I am no hero. I have done some things in my life that were dangerous, and some things that in retrospect were foolish; out of an instantaneous decision to respond to someone in need. I gave no thought to fear, uncertainty or doubt, I simply acted. Again, that does not make me in any way heroic because it never occurred to me that my own safety was in question, even if that proved so in retrospect.

My point is a simple one. We can choose to be guided by our emotions alone and allow such visitors as fear, uncertainty and doubt to act in our lives and rob us of our will. We can choose to respond to something greater—something beyond our human understanding but not visible to our senses. Whatever you call that, it is something super-human—not superhuman—but beyond our humanity. That’s the choice I’ve made and I am not alone. Hundreds of thousands, perhaps millions of men and women make a similar choice every day to put aside fear, uncertainty and doubt and to accept what comes with equanimity and a sense of a higher calling.

In their name I am going to coin my own acronym, PCC. It stands for perseverance, courage and conviction. Perseverance, to overcome whatever obstacles life presents to the best of our ability. Courage to accept with serenity what each moment brings; and Conviction to open our hearts and minds to another truth beyond that which we can access through our senses alone.

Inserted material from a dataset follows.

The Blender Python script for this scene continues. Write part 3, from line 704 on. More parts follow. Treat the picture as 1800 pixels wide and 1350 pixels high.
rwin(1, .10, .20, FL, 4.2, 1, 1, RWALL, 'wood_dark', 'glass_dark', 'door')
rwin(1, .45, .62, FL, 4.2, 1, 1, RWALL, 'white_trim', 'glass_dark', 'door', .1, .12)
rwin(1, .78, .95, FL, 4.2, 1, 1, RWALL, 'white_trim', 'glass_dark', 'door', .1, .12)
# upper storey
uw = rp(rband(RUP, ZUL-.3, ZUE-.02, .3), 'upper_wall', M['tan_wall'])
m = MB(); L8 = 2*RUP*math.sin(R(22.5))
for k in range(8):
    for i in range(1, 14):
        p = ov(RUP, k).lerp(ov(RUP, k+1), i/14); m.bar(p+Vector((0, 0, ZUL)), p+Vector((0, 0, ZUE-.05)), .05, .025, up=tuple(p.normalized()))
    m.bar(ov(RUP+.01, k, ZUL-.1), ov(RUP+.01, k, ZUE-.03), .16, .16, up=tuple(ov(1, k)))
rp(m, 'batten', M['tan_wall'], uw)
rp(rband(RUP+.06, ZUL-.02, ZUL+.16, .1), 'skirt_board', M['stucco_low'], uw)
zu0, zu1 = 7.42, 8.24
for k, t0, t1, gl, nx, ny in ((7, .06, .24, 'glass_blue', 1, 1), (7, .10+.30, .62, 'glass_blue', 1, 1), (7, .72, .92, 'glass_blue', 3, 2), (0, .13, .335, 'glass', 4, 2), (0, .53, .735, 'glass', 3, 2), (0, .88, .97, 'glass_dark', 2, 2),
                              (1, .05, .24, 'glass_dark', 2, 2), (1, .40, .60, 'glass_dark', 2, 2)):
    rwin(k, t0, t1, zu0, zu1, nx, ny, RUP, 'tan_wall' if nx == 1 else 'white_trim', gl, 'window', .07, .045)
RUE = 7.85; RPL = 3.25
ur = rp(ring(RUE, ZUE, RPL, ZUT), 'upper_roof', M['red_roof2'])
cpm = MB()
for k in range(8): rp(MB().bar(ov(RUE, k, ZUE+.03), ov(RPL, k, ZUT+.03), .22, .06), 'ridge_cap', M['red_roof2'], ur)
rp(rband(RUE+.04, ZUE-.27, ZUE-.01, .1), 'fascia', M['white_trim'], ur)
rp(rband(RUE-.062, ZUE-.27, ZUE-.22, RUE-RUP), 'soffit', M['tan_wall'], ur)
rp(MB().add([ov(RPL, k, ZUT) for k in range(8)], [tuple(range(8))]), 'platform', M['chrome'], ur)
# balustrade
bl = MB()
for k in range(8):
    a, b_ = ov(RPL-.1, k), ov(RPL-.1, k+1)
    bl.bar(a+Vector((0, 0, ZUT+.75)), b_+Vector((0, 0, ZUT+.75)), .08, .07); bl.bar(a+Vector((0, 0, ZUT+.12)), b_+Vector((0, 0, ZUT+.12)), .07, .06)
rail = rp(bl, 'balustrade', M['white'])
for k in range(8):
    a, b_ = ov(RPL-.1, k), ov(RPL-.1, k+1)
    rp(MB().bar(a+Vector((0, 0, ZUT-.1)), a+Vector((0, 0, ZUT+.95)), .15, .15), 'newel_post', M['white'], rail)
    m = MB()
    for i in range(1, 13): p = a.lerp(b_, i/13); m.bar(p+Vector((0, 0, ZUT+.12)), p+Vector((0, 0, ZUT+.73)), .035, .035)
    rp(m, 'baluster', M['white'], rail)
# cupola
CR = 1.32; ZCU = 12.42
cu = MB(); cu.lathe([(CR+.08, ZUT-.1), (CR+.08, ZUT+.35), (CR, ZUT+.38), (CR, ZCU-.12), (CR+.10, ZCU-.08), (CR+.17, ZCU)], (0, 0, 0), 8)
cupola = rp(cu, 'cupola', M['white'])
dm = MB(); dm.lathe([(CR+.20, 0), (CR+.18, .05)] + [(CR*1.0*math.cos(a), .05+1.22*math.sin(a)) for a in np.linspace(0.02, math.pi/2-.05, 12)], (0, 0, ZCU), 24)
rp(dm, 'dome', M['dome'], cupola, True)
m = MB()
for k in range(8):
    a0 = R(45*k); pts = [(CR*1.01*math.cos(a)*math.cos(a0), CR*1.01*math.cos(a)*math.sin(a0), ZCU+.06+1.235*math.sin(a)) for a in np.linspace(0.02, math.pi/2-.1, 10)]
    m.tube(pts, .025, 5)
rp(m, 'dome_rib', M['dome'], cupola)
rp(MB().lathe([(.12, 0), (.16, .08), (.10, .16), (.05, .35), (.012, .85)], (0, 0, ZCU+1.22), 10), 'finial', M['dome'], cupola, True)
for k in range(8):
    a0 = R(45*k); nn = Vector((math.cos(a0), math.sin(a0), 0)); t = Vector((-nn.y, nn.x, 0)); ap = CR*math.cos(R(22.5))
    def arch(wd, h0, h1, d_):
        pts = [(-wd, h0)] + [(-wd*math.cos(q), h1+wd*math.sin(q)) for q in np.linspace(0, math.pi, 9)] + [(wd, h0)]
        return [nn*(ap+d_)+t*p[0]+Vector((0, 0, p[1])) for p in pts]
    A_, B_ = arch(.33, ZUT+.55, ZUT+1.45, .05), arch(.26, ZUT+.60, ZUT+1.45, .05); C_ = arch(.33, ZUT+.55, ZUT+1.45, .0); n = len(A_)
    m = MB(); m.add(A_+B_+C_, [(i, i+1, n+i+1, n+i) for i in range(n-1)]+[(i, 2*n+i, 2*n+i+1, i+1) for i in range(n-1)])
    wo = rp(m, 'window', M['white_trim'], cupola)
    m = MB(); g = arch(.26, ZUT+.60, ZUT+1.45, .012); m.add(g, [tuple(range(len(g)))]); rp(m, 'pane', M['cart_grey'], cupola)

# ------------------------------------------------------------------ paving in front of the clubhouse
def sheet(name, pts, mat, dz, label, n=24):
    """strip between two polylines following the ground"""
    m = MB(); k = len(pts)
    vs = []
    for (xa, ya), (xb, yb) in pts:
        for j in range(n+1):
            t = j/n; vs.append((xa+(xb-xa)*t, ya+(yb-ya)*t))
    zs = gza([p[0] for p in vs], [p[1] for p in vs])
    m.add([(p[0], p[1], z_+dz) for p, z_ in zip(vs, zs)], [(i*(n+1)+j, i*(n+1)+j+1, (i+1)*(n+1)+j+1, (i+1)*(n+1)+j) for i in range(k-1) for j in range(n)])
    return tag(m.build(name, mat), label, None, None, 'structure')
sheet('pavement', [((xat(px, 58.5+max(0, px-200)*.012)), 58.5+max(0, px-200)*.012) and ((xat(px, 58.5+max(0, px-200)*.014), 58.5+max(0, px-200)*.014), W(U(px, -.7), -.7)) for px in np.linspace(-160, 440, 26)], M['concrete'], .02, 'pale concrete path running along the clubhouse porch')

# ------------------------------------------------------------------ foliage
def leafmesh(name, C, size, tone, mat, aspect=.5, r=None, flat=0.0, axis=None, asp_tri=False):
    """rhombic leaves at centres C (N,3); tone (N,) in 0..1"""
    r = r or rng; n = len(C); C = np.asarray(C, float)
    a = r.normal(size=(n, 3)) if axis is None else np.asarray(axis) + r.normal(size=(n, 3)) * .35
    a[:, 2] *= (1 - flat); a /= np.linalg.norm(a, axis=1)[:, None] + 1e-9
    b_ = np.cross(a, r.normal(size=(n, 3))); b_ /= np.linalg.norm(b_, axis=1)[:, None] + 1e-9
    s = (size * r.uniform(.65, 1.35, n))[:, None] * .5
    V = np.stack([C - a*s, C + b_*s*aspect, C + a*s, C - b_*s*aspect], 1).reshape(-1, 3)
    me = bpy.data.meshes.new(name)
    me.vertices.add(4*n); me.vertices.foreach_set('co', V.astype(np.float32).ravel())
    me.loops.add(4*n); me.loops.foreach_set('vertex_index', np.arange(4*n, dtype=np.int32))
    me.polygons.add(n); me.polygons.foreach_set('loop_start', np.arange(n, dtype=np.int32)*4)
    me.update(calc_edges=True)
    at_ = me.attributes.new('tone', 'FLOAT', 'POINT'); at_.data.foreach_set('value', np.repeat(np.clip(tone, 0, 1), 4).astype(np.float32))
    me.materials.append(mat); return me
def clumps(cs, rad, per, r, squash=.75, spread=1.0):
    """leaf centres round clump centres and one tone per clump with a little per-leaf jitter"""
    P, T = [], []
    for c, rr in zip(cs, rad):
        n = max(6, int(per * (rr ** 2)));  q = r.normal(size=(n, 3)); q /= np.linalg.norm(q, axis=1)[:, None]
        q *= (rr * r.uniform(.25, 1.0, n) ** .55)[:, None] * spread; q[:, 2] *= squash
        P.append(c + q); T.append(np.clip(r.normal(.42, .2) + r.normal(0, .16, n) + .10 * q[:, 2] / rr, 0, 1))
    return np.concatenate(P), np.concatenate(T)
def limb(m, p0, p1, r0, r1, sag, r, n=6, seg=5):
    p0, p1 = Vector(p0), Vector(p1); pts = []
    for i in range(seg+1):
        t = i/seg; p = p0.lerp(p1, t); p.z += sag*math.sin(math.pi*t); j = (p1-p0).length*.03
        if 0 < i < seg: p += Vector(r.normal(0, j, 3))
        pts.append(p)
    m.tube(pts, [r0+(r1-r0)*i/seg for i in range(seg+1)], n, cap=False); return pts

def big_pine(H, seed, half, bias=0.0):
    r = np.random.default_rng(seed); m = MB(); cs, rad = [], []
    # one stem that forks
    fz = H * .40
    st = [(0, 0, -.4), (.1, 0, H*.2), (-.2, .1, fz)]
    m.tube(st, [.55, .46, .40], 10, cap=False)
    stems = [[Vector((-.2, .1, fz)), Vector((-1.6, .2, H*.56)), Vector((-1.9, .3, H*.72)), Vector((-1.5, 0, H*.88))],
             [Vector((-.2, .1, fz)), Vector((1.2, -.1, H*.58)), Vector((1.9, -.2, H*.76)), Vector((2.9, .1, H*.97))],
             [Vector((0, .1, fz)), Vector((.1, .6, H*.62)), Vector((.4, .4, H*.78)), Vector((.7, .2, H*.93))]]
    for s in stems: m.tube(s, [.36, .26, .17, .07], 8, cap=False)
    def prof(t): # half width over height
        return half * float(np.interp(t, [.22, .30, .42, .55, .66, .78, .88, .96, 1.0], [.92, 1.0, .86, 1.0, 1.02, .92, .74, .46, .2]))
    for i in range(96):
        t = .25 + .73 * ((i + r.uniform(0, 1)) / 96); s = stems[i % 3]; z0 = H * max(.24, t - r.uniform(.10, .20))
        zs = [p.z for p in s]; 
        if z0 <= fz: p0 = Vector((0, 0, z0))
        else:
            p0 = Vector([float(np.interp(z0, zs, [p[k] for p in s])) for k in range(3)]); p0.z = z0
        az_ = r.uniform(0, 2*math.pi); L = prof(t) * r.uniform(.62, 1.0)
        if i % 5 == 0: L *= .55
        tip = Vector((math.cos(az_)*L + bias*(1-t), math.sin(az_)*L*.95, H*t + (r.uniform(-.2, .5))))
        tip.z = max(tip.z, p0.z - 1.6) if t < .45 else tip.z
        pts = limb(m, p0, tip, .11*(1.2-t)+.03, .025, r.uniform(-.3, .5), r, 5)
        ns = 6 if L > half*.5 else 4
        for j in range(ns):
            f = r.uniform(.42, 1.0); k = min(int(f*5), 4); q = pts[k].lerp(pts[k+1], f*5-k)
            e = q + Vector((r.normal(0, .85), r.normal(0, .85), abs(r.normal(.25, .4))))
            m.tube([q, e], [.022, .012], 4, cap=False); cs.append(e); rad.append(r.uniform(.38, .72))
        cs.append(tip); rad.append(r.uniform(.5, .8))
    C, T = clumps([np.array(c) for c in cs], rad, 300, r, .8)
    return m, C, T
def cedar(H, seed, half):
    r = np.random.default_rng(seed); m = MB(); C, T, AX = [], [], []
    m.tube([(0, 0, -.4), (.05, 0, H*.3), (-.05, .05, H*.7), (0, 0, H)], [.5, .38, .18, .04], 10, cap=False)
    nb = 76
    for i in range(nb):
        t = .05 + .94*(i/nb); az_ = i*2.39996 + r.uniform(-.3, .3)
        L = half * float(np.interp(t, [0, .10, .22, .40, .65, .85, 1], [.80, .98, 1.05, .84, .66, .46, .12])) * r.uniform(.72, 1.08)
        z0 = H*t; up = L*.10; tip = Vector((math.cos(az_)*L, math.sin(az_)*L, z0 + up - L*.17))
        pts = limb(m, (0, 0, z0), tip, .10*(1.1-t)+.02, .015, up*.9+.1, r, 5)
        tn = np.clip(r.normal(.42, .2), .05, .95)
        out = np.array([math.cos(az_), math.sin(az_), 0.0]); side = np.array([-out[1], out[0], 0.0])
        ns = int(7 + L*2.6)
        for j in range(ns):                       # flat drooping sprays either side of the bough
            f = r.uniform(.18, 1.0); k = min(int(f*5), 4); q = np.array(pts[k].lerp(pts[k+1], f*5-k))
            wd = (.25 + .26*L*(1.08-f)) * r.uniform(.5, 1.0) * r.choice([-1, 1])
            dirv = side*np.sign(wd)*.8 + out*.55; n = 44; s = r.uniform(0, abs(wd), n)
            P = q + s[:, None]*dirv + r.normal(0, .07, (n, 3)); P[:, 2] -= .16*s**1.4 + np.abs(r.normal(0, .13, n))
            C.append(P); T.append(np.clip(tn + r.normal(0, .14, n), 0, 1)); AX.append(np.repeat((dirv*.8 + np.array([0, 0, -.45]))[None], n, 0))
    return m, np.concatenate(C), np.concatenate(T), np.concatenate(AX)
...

The next time you stand at a crossroad of fear, uncertainty and doubt I invite you to reject that choice and summon your perseverance, courage and conviction to act in faith and belief that nothing is in vain. Our lives matter more than we can ever know. That’s the way it should be, lest we become too assured and aloof from the trials that shape our character. None of us wishes to embrace the challenges we will encounter, but we can transform them into something noble, and that is what sets us apart.